• _Task to complete_: Go through the records below line by line, counting those that contain the word "from"; answer with the count only.

• _Task input_:
============

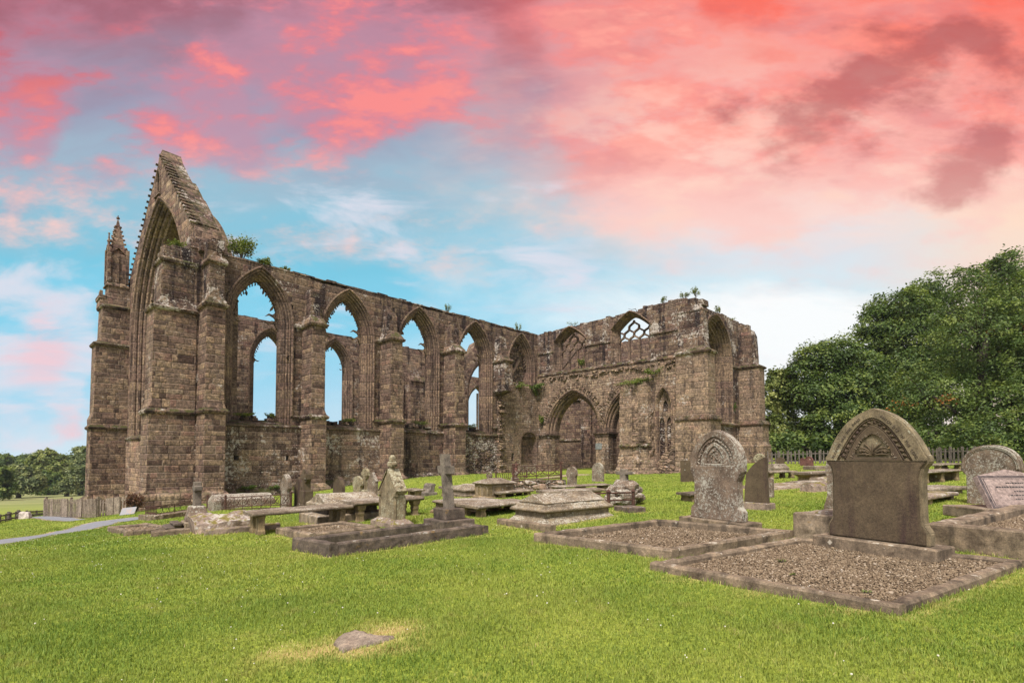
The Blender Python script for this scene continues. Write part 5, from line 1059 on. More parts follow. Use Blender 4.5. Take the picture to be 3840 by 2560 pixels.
# ======== the two front plots on the right
K1, P1, lu1, lv1 = kerb(3372, 2314, (2437, 2139), 3830, FY, .10, .13, M_KERB, 'wide kerb set of grave with broad pointed headstone, nearest to viewer', seed=1, gravel=.025)
H1, w1_, h1_, C1 = headstone(3112, 3500, 2104, 1530, 'pointed', M_H1B, 'largest headstone, brown pointed arch carved with lilies and raised lettering', FY, .17, (1.22, .18, .27), inset=False, basemat=M_KERB)
hh = h1_ - .18; W1 = w1_ / 2; z0 = .18; yf = -.17 / 2
TH = lambda x, z, d: (x, d, z)
spr1 = z0 + .60 * hh
def ring(k, top, n=16): return arch(0, spr1, W1 * k, z0 + top * hh - spr1, 0, n, None, True)
ol = [(x * .985, z0 + z * .992 + .004) for x, z in outline('pointed', w1_, hh)]; zc0 = spr1 - .002
up_ = [p for p in ol if p[1] > zc0]; lo_l = [p for p in ol if p[1] < zc0 and p[0] < 0]; lo_r = [p for p in ol if p[1] < zc0 and p[0] > 0]
mb = MB(); mb.poly([(up_[0][0], zc0)] + up_ + [(up_[-1][0], zc0)], [[(x, max(z, zc0 + .004)) for x, z in ring(.76, .925)]], TH, yf - .030, yf - .001); mb.build('arched_border', M_H1B, H1, bevel=.010, seg=2)
mb = MB(); mb.poly([(x * .965, max(z, z0 + .012)) for x, z in lo_l] + [(lo_l[-1][0] * .965, zc0 - .004), (lo_r[0][0] * .965, zc0 - .004)] + [(x * .965, max(z, z0 + .012)) for x, z in lo_r], [], TH, yf - .026, yf - .001); mb.build('inscription_panel', M_H1, H1, bevel=.012, seg=2)
mb = MB(); mb.poly(ring(.575, .865), [arch(0, z0 + .625 * hh, W1 * .37, .175 * hh, 0, 8)], TH, yf - .026, yf - .001); mb.build('inner_panel', M_H1, H1, bevel=.006)
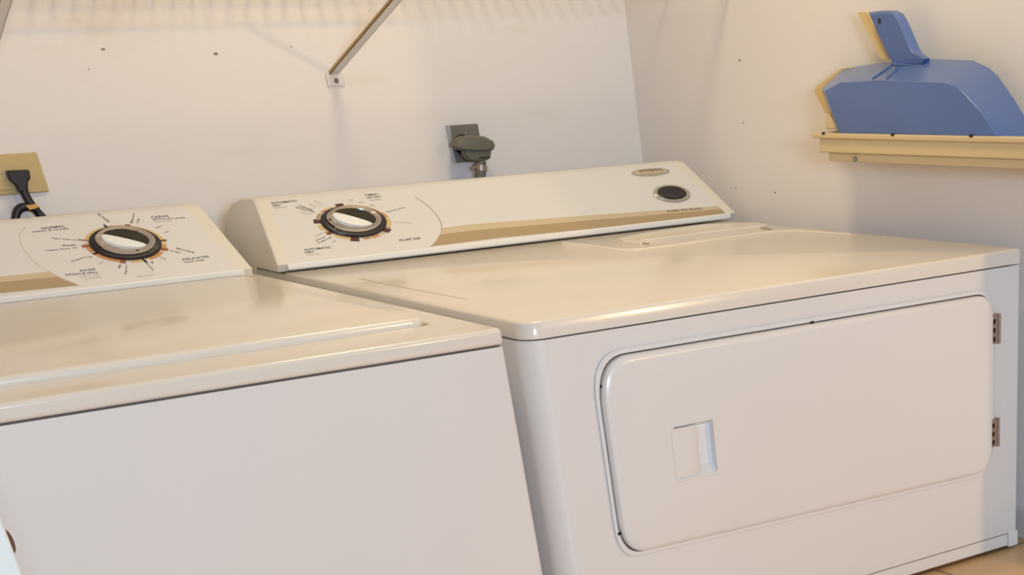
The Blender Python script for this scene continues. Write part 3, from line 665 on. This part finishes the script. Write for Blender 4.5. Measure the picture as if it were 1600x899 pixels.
# handle: blue channel with a cream edge
hb = [(1393, 102), (1381, 78), (1367, 48), (1354, 19), (1374, 16.5), (1388, 16.5), (1397, 21), (1403, 30), (1412, 50), (1422, 74), (1428, 84), (1440, 91.8), (1434, 103)]
b = bmesh.new(); xh = xm_ + .006
h0 = [onr(*p_, xh) for p_ in hb]
low = {11, 12}; hcn = sum(h0, Vector()) / len(h0)
loft(b, [[Vector((xh + .016, p_.y, p_.z)) for p_ in h0], [Vector((xh + .003, p_.y, p_.z)) for p_ in h0], [Vector((xh + {11: .004, 12: .010, 0: .007}.get(k, 0), p_.y, p_.z)) + (Vector((xh, hcn.y, hcn.z)) - p_) * (.03 if k in low else .10) for k, p_ in enumerate(h0)]])
link('handle', b, 'blue', pan, smooth=35, bevel=.0012)
flange([(1375, 93), (1357, 55), (1339, 19), (1354, 17.5), (1372, 54), (1389, 94)], .004, 'cream', 'handle_edge', xh + .014)
b = bmesh.new(); q = onr(1374, 33, xh); tube(b, [(xh + .004, q.y, q.z), (xh - .0006, q.y, q.z)], .0032, 14); link('hanging_hole', b, 'dial_black', pan)
for (a0, b0), (a1, b1) in (((1398, 99), (1363, 122.5)), ((1414, 99), (1385, 122))):
    b = bmesh.new(); p0 = onr(a0, b0, xf + .046); p1 = onr(a1, b1, xf + .003); tube(b, [p0, p1], .0010, 8); link('rib', b, 'blue', pan, smooth=50)

# ------------------------------------------------------------------ open door at the lower left edge of the picture
xd = -.5912; yd = -1.10
b = bmesh.new(); box(b, (xd - .30, yd, .008), (xd, yd + .03, CH - .1)); d1 = structure(link('door_1', b, 'door', bevel=.002))
q = on(20, 845, (0, 1, 0), (0, yd + .012, 0)); b = bmesh.new(); rings = []
for k in range(7):
    t = -1 + k / 3; rings.append([(xd - .0005, yd + .008, q.z + t * .0085), (xd + .0034 * math.sqrt(max(.02, 1 - t*t)), yd + .010, q.z + t * .0085), (xd + .0034 * math.sqrt(max(.02, 1 - t*t)), yd + .018, q.z + t * .0085), (xd - .0005, yd + .020, q.z + t * .0085)])
loft(b, rings); o = link('latch', b, 'brown', None, smooth=50); o.parent = d1

# ------------------------------------------------------------------ ceiling lamp (out of frame)
lamp = thing('ceiling_lamp', 'round frosted ceiling lamp above the two machines', 'lamp', (.30, -.45, CH))
def turned(prof, m, name):
    b = bmesh.new(); loft(b, [[(.30 + r * math.cos(a), -.45 + r * math.sin(a), z) for a in [2*math.pi*i/40 for i in range(40)]] for r, z in prof]); return link(name, b, m, lamp, smooth=40)
turned([(.15, CH), (.15, CH - .008), (.14, CH - .014)], 'wire', 'lamp_base')
turned([(.138, CH - .013), (.136, CH - .026), (.12, CH - .040), (.08, CH - .048), (.01, CH - .050)], 'frosted', 'lamp_shade')
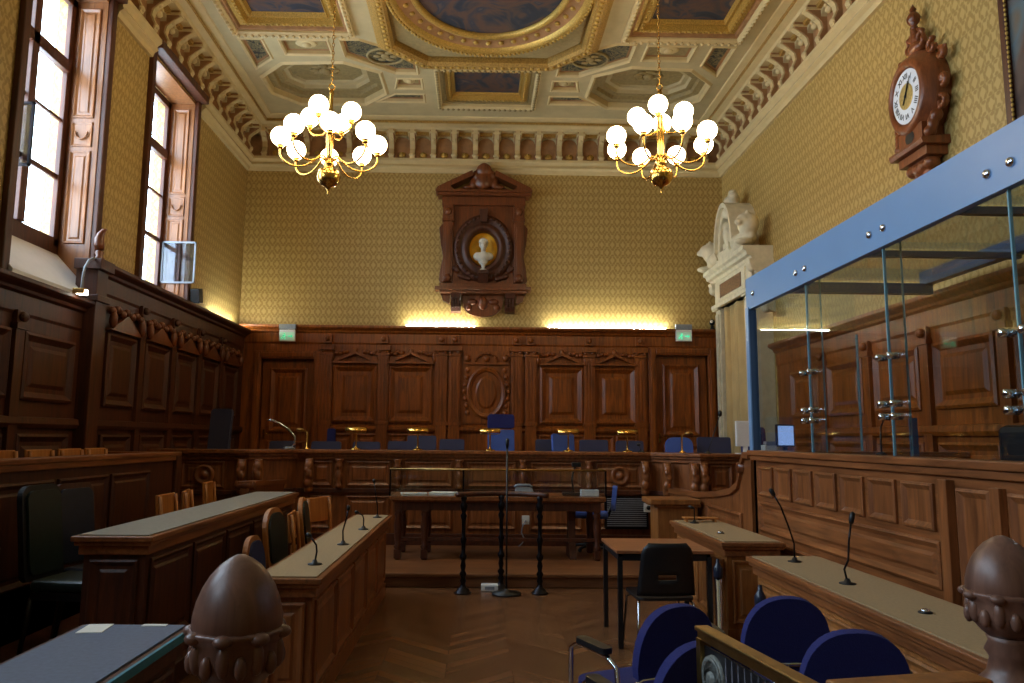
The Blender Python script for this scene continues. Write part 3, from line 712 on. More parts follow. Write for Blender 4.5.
for sgn in (-1, 1):
  def pils(m):
    for s_ in (sgn,):
        m.box(s_*.66-.09, s_*.66+.09, .14, .24, 4.45, 5.95); m.box(s_*.66-.05, s_*.66+.05, .24, .255, 4.6, 5.5)
        m.box(s_*.66-.11, s_*.66+.11, .14, .27, 5.6, 5.66); m.box(s_*.66-.1, s_*.66+.1, .14, .27, 5.66, 5.9)
        m.ell((s_*.66, .27, 5.78), (.07, .04, .08), 8, 6); m.ell((s_*.66, .26, 4.52), (.08, .05, .08), 8, 6)
        m.prism([(s_*.75, 5.6), (s_*.83, 5.5), (s_*.80, 5.2), (s_*.75, 4.95), (s_*.80, 4.7), (s_*.82, 4.5), (s_*.75, 4.4)], .02, .14, 'y')
  rb('pilaster', W_CARVE, pils, bevel=.006)
def ent(m):
    m.box(-.78, .78, .05, .22, 5.92, 6.08); m.box(-.86, .86, .03, .32, 6.08, 6.14); m.box(-.9, .9, .03, .36, 6.14, 6.18)
rb('entablature', W_CARVE, ent, bevel=.006)
def pdm(m):
    for s_ in (-1, 1):
        m.prism([(s_*.9, 6.18), (s_*.86, 6.24), (s_*.22, 6.56), (s_*.2, 6.46), (s_*.62, 6.25), (s_*.55, 6.18)], .05, .34, 'y')
    m.prism([(-.6, 6.18), (.6, 6.18), (0, 6.48)], .05, .16, 'y')
rb('broken_pediment', W_CARVE, pdm, bevel=.005)
def crest(m):
    m.ell((0, .22, 6.4), (.17, .09, .2), 14, 10); m.ell((0, .24, 6.6), (.15, .08, .12), 14, 10); m.ell((0, .26, 6.66), (.09, .07, .07), 10, 8)
    for s_ in (-1, 1):
        m.ell((s_*.16, .22, 6.5), (.07, .06, .09), 10, 8); m.ell((s_*.2, .2, 6.34), (.08, .06, .12), 10, 8); m.ell((s_*.3, .2, 6.27), (.1, .05, .05), 10, 8)
rb('crest', W_CARVE, crest, remesh=.018)
def shelf(m):
    m.box(-.88, .88, .03, .36, 4.29, 4.35); m.box(-.8, .8, .03, .3, 4.35, 4.42); m.box(-.8, .8, .03, .3, 4.24, 4.29)
rb('shelf', W_CARVE, shelf, bevel=.006)
for sgn in (-1, 1):
  def cons(m):
    for s_ in (sgn,):
        m.prism([(.03, 3.9), (.16, 3.92), (.2, 4.0), (.16, 4.08), (.26, 4.16), (.28, 4.24), (.03, 4.24)], s_*.5-.09, s_*.5+.09, 'x')
        for k in (-1, 0, 1): m.box(s_*.5+k*.05-.012, s_*.5+k*.05+.012, .18, .24, 3.98, 4.2)
  rb('console', W_DARK_SHADED, cons)
def apron(m):
    P_ = [(-.4, 4.24)]+[(.36*math.cos(PI+PI*k/12), 4.05+.23*math.sin(PI+PI*k/12)) for k in range(13)]+[(.4, 4.24)]
    m.prism(P_, .03, .12, 'y')
    m.ell((0, .13, 4.08), (.09, .05, .13), 10, 8)
    for s_ in (-1, 1):
        m.ell((s_*.2, .12, 4.1), (.1, .04, .06), 10, 6); m.ell((s_*.26, .12, 4.0), (.06, .04, .06), 10, 6)
        m.prism([(s_*.6, 4.24), (s_*.78, 4.24), (s_*.74, 4.12), (s_*.62, 4.06)], .03, .14, 'y')
rb('apron', W_CARVE, apron)
def garl(m):
    for s_ in (-1, 1):
        for k in range(6): m.ell((s_*(.26+.055*k), .2, 4.52+.018*k*(1 if k < 4 else 2.2)), (.055, .04, .05), 8, 6)
        m.ell((s_*.5, .19, 4.72), (.06, .04, .08), 8, 6)
rb('garland', W_DARK_SHADED, garl, remesh=.015)
rb('bracket', W_DARK_SHADED, lambda m: (m.box(-.1, .1, .1, .36, 4.60, 4.66), m.prism([(.1, 4.42), (.26, 4.42), (.3, 4.5), (.34, 4.6), (.1, 4.6)], -.09, .09, 'x')))
bu = thing('marble_bust', 'white marble bust in the gilded oval niche of the wall frame', 'bust', (.06, BY-.22, 4.66))
m = MB(); m.ell((0, 0, .50), (.072, .085, .1), 16, 12); m.ell((0, -.02, .47), (.055, .07, .07), 12, 10); m.ell((0, -.082, .49), (.012, .02, .024), 8, 6)
for s_ in (-1, 1): m.ell((s_*.07, 0, .49), (.012, .02, .026), 8, 6); m.ell((s_*.1, .01, .28), (.09, .07, .08), 12, 8); m.ell((s_*.03, -.075, .51), (.016, .01, .008), 8, 6)
m.ell((0, -.078, .445), (.025, .012, .008), 8, 6)
m.ell((0, 0, .4), (.045, .05, .09), 12, 8); m.ell((0, -.01, .27), (.13, .08, .1), 14, 10); m.ell((0, 0, .19), (.09, .06, .08), 12, 8)
for k in range(7): a = k*PI/6; m.ell((.065*math.cos(a), .0, .55+.055*math.sin(a)), (.028, .05, .028), 8, 6)
m.build('figure', MARBLE, bu, remesh=.008)
MB().lathe([(.07, 0), (.07, .03), (.04, .05), (.035, .1), (.05, .13), (.05, .14)], (0, 0, 0), 18).build('socle', MARBLE, bu)

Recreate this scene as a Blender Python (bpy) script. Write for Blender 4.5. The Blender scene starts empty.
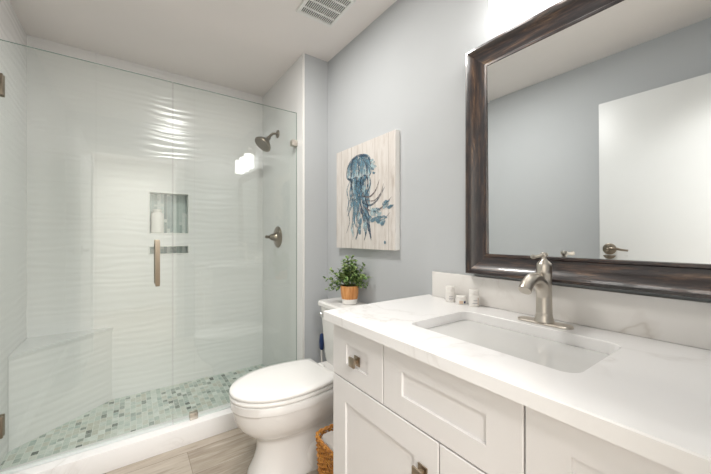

============

• _Output for this exercise_: 3